====== Source excerpt ======
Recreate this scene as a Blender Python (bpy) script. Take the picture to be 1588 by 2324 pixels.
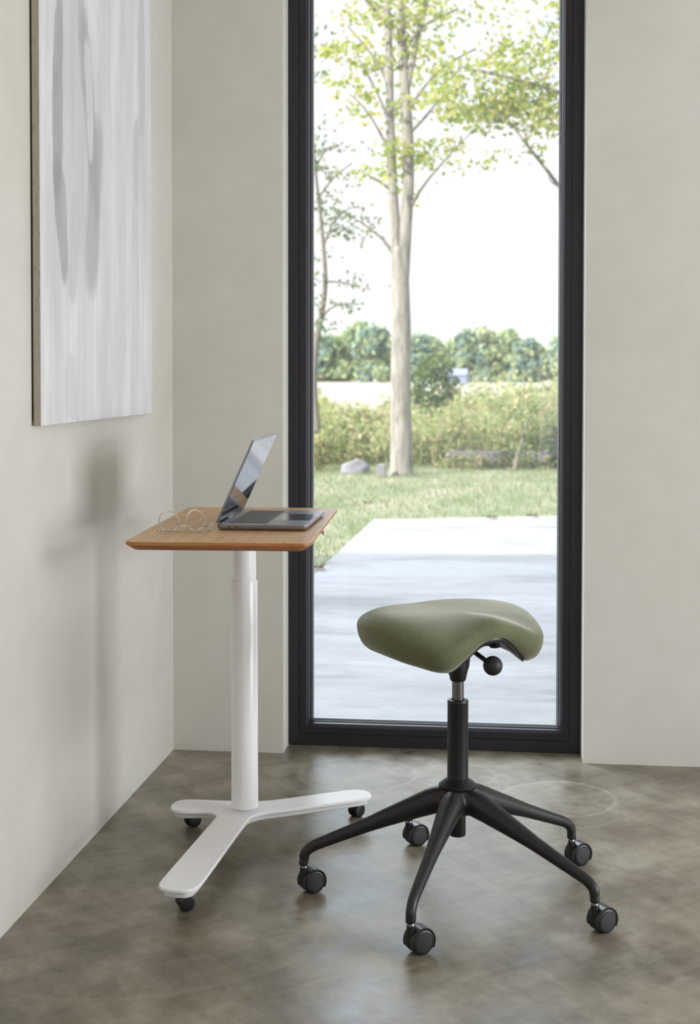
import bpy, bmesh, math, random
from mathutils import Vector, Matrix, noise
random.seed(7)
R = random.random
PI = math.pi
C = bpy.context.scene.collection
for o in list(bpy.data.objects):
    bpy.data.objects.remove(o)

# ------------------------------------------------------------------ camera
F = 3228.0                        # focal length in pixels of the 1588x2324 frame
YAW, PITCH, ROLL, CY = -0.1193987, 0.0292938, 0.00079348, 936.506
CAM = Vector((1.06934573, -4.30372799, 1.18))
fw = Vector((math.sin(YAW)*math.cos(PITCH), math.cos(YAW)*math.cos(PITCH), -math.sin(PITCH)))
rt = Vector((math.cos(YAW), -math.sin(YAW), 0))
up = rt.cross(fw)
r2 = rt*math.cos(ROLL)+up*math.sin(ROLL)
u2 = -rt*math.sin(ROLL)+up*math.cos(ROLL)
cd = bpy.data.cameras.new('camera')
cam = bpy.data.objects.new('camera', cd)
C.objects.link(cam)
m = Matrix((( r2.x, u2.x, -fw.x, CAM.x), (r2.y, u2.y, -fw.y, CAM.y), (r2.z, u2.z, -fw.z, CAM.z), (0, 0, 0, 1)))
cam.matrix_world = m
cd.sensor_fit = 'VERTICAL'; cd.sensor_height = 36.0; cd.sensor_width = 24.6
cd.lens = F/2324*36.0
cd.shift_y = -(1162-CY)/2324
cd.clip_end = 2000
cd.dof.use_dof = True
cd.dof.focus_distance = 3.45
cd.dof.aperture_fstop = 5.2
bpy.context.scene.camera = cam

def ray(px, py):
    return fw + r2*((px-794)/F) - u2*((py-CY)/F)
def at(px, py, Y):
    d = ray(px, py); return CAM + d*((Y-CAM.y)/d.y)
def atz(px, py, z):
    d = ray(px, py); return CAM + d*((z-CAM.z)/d.z)

# ------------------------------------------------------------------ world, sun, window fill lamps
sc = bpy.context.scene
sc.view_settings.view_transform = 'Standard'
sc.view_settings.look = 'None'
sc.view_settings.gamma = 1
sc.view_settings.exposure = 0.14
sc.view_settings.use_curve_mapping = False
sc.cycles.use_denoising = True
sc.cycles.max_bounces = 10
sc.cycles.diffuse_bounces = 6
sc.cycles.glossy_bounces = 5
sc.cycles.transmission_bounces = 8
sc.cycles.transparent_max_bounces = 16
sc.cycles.sample_clamp_indirect = 6
sc.cycles.caustics_reflective = False
sc.cycles.caustics_refractive = False

SUN_STRENGTH = 7.6
SKY_LOW, SKY_MID, SKY_TOP = 1.10, 8.0, 1.0
ROOM_FILL_W = 118.0
REAR_FILL_W = 12.0

w = bpy.data.worlds.new('sky'); sc.world = w; w.use_nodes = True
nt = w.node_tree; nt.nodes.clear()
def N(nt, t, **k):
    n = nt.nodes.new(t)
    for a, b in k.items(): setattr(n, a, b)
    return n
tc = N(nt, 'ShaderNodeTexCoord'); mp = N(nt, 'ShaderNodeMapping'); mp.inputs['Scale'].default_value = (2.2, 2.2, 7.0)
nz = N(nt, 'ShaderNodeTexNoise'); nz.inputs['Scale'].default_value = 1.6; nz.inputs['Detail'].default_value = 6
sx = N(nt, 'ShaderNodeSeparateXYZ')
nt.links.new(tc.outputs['Generated'], mp.inputs['Vector']); nt.links.new(mp.outputs[0], nz.inputs['Vector'])
nt.links.new(tc.outputs['Generated'], sx.inputs[0])
cr = N(nt, 'ShaderNodeValToRGB')
cr.color_ramp.elements[0].position = 0.42; cr.color_ramp.elements[0].color = (0.60, 0.80, 1.0, 1)
cr.color_ramp.elements[1].position = 0.56; cr.color_ramp.elements[1].color = (1, 1, 1, 1)
nt.links.new(nz.outputs['Fac'], cr.inputs[0])
lowmix = N(nt, 'ShaderNodeMapRange'); lowmix.inputs['From Min'].default_value = 0.13; lowmix.inputs['From Max'].default_value = 0.24
nt.links.new(sx.outputs['Z'], lowmix.inputs['Value'])
mx = N(nt, 'ShaderNodeMix', data_type='RGBA'); mx.inputs['A'].default_value = (1, 1, 1, 1)
nt.links.new(lowmix.outputs[0], mx.inputs['Factor']); nt.links.new(cr.outputs[0], mx.inputs['B'])
st = N(nt, 'ShaderNodeValToRGB'); el = st.color_ramp.elements
while len(el) < 5: el.new(.5)
for i_, (p_, v_) in enumerate(((0.0, SKY_LOW), (.27, SKY_LOW), (.40, SKY_MID), (.62, SKY_MID), (.78, SKY_TOP))):
    el[i_].position = p_; el[i_].color = (v_/10, v_/10, v_/10, 1)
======
- [Short exercise] Write out the lines from the start of the material to the line with "bpy.data.objects.remove(o)", inclusive and exactly. Skip the pictures.

- [Result]
Recreate this scene as a Blender Python (bpy) script. Take the picture to be 1588 by 2324 pixels.
import bpy, bmesh, math, random
from mathutils import Vector, Matrix, noise
random.seed(7)
R = random.random
PI = math.pi
C = bpy.context.scene.collection
for o in list(bpy.data.objects):
    bpy.data.objects.remove(o)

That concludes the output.